Sentenced detainees who are not under a post-release supervision order are actively encouraged to access the program but are under no obligation to do so. Extended through-care clients receive support to reintegrate back into the community in core areas of accommodation, health, basic needs, income and community connections. Beyond extending the through-care model of service delivery, the key feature of extended through-care is that it provides a single point of service coordination for case management and engages services that are responsive to an offender’s individual needs.

By the end of 2013 the program had been dealing directly with clients for just six months but there were good signs that it would deliver on expectations. The government agreed, as part of the 2014-15 budget, to provide $2.2 million in funding over two years to continue the program, building on a growing evidence base. This recognised that additional dollars were required to properly fund the program and that in order to provide effective detainee reintegration, an appropriately resourced evaluation was required.

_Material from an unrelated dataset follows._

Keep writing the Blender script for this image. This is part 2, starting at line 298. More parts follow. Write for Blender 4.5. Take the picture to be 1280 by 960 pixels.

The evaluation will be important to informing the future of extended through-care. But after more than 18 months of service delivery, it is a good time to update the Assembly on how extended through-care is going and, without pre-empting what the evaluation may find, what we have learned so far. For the calendar year 2014 there were 225 releases to the extended through-care initiative. This comprised 197 men and 28 women. Of the 225, 36 or 16 per cent identified as being Aboriginal or Torres Strait Islander.

What we have found is that the overwhelming majority of eligible detainees are accessing extended through-care, regardless of whether they are on formal supervision with ACT Corrective Services or not. This means that former detainees are seeing this as a program they want to be part of, not something they are forced into. It is a very positive sign when offenders seek help from Corrective Services.

Of these 225 releases, there have been 55 returns to custody; 24 for breach of parole or good behaviour orders and the remainder as the result of new offences. This means that there has been some initial success with keeping this cohort from returning to custody due to the intensive case management. We are reluctant, however, to start comparing this cohort with jurisdictional recidivism rates such as those reported each year in the report on government services. The counting rules mean we will need to wait for a longer period to pass before a true comparison can be made.

We found that assisting detainees upon release needed much more than just good service coordination. Many detainees needed a much greater level of intense assistance upon release than previously realised and this resulted in the addition of the basics package to the suite of extended through-care services. Other packages are health, housing, connections and jobs.